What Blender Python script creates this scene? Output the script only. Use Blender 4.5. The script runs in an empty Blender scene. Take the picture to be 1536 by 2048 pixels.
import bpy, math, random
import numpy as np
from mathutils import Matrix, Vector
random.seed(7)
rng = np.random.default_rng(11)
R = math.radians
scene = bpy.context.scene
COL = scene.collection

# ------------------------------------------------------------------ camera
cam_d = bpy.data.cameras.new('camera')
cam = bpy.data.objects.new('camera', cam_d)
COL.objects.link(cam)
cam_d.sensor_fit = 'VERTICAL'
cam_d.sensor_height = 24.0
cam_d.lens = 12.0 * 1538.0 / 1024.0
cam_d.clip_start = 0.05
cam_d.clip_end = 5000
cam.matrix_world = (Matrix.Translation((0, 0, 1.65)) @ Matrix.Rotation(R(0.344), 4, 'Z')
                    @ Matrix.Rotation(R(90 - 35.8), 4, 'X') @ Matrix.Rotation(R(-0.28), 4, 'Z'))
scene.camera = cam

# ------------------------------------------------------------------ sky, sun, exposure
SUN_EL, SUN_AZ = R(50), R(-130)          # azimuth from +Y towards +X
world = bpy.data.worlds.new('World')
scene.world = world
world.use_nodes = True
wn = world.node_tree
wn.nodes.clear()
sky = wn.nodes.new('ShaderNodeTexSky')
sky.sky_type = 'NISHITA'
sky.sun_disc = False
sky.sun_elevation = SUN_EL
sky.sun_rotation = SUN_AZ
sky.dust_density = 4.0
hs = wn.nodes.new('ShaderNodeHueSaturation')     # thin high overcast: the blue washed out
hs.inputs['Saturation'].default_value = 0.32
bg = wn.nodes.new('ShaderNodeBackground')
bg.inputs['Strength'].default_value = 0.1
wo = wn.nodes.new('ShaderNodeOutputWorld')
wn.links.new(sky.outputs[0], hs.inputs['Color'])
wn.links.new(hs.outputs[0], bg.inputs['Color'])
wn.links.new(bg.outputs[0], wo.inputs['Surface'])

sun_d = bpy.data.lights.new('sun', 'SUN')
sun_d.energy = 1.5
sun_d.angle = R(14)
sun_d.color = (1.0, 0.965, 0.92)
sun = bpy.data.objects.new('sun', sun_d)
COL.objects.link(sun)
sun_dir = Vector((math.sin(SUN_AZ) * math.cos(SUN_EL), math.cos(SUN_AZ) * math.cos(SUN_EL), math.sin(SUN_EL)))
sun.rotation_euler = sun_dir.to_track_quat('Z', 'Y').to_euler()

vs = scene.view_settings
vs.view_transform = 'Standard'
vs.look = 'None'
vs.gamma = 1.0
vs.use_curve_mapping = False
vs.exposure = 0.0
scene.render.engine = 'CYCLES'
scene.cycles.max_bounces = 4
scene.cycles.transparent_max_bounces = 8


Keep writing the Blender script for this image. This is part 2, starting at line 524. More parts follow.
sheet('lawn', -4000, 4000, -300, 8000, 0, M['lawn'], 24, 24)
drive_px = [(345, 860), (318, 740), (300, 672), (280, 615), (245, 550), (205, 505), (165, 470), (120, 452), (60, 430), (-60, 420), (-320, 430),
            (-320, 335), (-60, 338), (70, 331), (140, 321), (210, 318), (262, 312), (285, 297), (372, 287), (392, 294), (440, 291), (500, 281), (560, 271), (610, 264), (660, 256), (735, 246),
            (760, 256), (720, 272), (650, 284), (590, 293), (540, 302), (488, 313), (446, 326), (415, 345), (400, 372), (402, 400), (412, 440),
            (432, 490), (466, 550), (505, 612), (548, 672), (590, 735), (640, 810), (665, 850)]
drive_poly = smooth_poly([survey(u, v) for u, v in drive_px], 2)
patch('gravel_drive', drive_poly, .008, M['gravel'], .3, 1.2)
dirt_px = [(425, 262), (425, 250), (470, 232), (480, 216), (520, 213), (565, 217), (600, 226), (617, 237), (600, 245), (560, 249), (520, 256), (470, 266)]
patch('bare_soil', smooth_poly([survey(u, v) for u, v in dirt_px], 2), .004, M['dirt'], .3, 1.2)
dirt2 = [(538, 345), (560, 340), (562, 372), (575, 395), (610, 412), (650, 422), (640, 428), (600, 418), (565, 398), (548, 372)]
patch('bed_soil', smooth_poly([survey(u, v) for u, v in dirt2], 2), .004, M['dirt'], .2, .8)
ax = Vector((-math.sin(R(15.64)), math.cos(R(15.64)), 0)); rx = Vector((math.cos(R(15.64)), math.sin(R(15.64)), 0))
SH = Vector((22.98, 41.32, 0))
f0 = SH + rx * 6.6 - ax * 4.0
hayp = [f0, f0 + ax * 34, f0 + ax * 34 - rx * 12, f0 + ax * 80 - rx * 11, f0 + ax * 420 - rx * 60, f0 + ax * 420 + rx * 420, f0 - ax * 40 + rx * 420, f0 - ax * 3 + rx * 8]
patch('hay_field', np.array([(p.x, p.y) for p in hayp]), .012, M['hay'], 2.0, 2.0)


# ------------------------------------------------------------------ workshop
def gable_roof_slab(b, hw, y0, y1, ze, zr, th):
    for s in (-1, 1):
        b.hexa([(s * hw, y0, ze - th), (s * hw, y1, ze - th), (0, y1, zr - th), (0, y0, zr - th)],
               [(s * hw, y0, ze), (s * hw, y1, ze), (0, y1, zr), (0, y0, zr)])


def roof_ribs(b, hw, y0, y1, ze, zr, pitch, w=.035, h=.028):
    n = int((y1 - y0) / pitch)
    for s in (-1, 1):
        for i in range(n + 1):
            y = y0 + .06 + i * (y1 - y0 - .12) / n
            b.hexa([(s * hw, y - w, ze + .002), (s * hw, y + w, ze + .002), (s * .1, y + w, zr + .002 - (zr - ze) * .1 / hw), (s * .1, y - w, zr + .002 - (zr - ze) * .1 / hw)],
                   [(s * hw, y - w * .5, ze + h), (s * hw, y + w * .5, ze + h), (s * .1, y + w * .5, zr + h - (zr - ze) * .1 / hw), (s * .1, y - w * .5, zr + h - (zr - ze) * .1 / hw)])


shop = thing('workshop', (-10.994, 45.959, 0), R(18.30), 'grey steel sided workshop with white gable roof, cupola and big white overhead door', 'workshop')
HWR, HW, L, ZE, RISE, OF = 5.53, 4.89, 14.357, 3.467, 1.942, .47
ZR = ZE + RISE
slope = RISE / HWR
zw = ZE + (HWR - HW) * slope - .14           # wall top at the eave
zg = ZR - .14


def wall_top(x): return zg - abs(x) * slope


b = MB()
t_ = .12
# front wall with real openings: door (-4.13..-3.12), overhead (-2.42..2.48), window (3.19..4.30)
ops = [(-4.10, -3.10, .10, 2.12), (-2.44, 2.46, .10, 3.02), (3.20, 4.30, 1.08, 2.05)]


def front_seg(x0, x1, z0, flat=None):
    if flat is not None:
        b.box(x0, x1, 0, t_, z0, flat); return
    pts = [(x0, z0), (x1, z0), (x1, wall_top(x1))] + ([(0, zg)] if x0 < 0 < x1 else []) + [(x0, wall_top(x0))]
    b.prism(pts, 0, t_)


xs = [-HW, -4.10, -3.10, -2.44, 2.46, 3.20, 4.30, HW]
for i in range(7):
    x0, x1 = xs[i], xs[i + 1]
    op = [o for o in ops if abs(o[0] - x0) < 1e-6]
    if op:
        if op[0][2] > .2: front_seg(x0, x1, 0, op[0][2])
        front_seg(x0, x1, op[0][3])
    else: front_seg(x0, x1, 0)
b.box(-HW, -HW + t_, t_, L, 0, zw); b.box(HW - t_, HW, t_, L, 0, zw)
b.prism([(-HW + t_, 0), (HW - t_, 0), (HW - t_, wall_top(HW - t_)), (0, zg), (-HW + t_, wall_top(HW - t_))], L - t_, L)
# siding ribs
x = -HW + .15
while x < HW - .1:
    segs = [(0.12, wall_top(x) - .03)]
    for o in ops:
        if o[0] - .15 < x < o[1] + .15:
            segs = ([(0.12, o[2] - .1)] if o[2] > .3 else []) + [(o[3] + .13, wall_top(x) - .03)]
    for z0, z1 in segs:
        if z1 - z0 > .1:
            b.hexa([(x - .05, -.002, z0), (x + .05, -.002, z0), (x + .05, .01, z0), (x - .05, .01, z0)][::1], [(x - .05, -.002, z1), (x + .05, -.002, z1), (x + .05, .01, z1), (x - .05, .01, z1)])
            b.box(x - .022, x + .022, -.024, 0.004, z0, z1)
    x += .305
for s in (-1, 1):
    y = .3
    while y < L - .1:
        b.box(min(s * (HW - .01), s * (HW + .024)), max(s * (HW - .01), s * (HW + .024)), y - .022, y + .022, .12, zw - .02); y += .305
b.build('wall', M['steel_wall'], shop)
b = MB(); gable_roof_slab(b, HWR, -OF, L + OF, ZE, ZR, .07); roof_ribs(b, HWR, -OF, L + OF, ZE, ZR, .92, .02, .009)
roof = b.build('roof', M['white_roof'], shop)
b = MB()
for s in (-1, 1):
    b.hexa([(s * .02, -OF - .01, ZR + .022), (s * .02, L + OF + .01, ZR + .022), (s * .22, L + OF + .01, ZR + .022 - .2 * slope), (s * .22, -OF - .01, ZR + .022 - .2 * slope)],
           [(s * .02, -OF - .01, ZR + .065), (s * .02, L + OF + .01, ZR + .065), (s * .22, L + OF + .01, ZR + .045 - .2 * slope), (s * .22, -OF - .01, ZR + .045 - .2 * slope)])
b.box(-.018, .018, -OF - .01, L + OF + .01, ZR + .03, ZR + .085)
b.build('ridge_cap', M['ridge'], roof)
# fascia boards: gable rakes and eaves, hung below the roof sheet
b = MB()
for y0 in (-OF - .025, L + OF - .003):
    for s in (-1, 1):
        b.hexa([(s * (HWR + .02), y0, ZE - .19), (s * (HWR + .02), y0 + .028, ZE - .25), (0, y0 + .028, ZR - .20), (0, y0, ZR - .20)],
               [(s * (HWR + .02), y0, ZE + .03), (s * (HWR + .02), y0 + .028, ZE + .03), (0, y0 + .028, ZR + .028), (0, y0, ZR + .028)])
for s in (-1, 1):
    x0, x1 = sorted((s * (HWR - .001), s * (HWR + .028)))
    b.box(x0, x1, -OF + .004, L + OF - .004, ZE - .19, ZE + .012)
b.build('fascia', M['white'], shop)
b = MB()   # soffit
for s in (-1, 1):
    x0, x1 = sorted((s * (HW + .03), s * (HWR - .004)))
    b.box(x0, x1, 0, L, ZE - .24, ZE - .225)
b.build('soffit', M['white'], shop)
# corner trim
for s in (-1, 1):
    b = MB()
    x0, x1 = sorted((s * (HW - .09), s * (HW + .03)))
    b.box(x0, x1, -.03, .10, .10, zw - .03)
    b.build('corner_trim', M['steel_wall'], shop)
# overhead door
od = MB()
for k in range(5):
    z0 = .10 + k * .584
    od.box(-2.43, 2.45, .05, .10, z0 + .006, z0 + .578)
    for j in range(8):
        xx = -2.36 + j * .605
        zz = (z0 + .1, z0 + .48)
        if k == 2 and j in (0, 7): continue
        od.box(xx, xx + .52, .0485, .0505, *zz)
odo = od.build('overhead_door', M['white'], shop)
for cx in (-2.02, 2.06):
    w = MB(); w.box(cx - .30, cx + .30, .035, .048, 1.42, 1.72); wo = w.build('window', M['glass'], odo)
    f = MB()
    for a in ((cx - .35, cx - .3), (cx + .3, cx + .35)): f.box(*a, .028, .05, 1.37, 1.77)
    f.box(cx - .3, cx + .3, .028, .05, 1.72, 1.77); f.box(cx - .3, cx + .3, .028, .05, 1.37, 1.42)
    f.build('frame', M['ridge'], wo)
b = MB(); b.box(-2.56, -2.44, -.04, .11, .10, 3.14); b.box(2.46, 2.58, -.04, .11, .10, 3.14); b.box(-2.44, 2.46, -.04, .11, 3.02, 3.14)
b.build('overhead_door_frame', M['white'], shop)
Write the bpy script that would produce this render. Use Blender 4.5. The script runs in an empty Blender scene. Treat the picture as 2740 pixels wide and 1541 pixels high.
++++++
All lines above from the one containing "Keep writing the" to the one containing "patch('hay_field', np.array([(p.x, p.y)" must be repeated exactly, both lines included, and no others.

Keep writing the Blender script for this image. This is part 2, starting at line 524. More parts follow.
sheet('lawn', -4000, 4000, -300, 8000, 0, M['lawn'], 24, 24)
drive_px = [(345, 860), (318, 740), (300, 672), (280, 615), (245, 550), (205, 505), (165, 470), (120, 452), (60, 430), (-60, 420), (-320, 430),
            (-320, 335), (-60, 338), (70, 331), (140, 321), (210, 318), (262, 312), (285, 297), (372, 287), (392, 294), (440, 291), (500, 281), (560, 271), (610, 264), (660, 256), (735, 246),
            (760, 256), (720, 272), (650, 284), (590, 293), (540, 302), (488, 313), (446, 326), (415, 345), (400, 372), (402, 400), (412, 440),
            (432, 490), (466, 550), (505, 612), (548, 672), (590, 735), (640, 810), (665, 850)]
drive_poly = smooth_poly([survey(u, v) for u, v in drive_px], 2)
patch('gravel_drive', drive_poly, .008, M['gravel'], .3, 1.2)
dirt_px = [(425, 262), (425, 250), (470, 232), (480, 216), (520, 213), (565, 217), (600, 226), (617, 237), (600, 245), (560, 249), (520, 256), (470, 266)]
patch('bare_soil', smooth_poly([survey(u, v) for u, v in dirt_px], 2), .004, M['dirt'], .3, 1.2)
dirt2 = [(538, 345), (560, 340), (562, 372), (575, 395), (610, 412), (650, 422), (640, 428), (600, 418), (565, 398), (548, 372)]
patch('bed_soil', smooth_poly([survey(u, v) for u, v in dirt2], 2), .004, M['dirt'], .2, .8)
ax = Vector((-math.sin(R(15.64)), math.cos(R(15.64)), 0)); rx = Vector((math.cos(R(15.64)), math.sin(R(15.64)), 0))
SH = Vector((22.98, 41.32, 0))
f0 = SH + rx * 6.6 - ax * 4.0
hayp = [f0, f0 + ax * 34, f0 + ax * 34 - rx * 12, f0 + ax * 80 - rx * 11, f0 + ax * 420 - rx * 60, f0 + ax * 420 + rx * 420, f0 - ax * 40 + rx * 420, f0 - ax * 3 + rx * 8]
patch('hay_field', np.array([(p.x, p.y) for p in hayp]), .012, M['hay'], 2.0, 2.0)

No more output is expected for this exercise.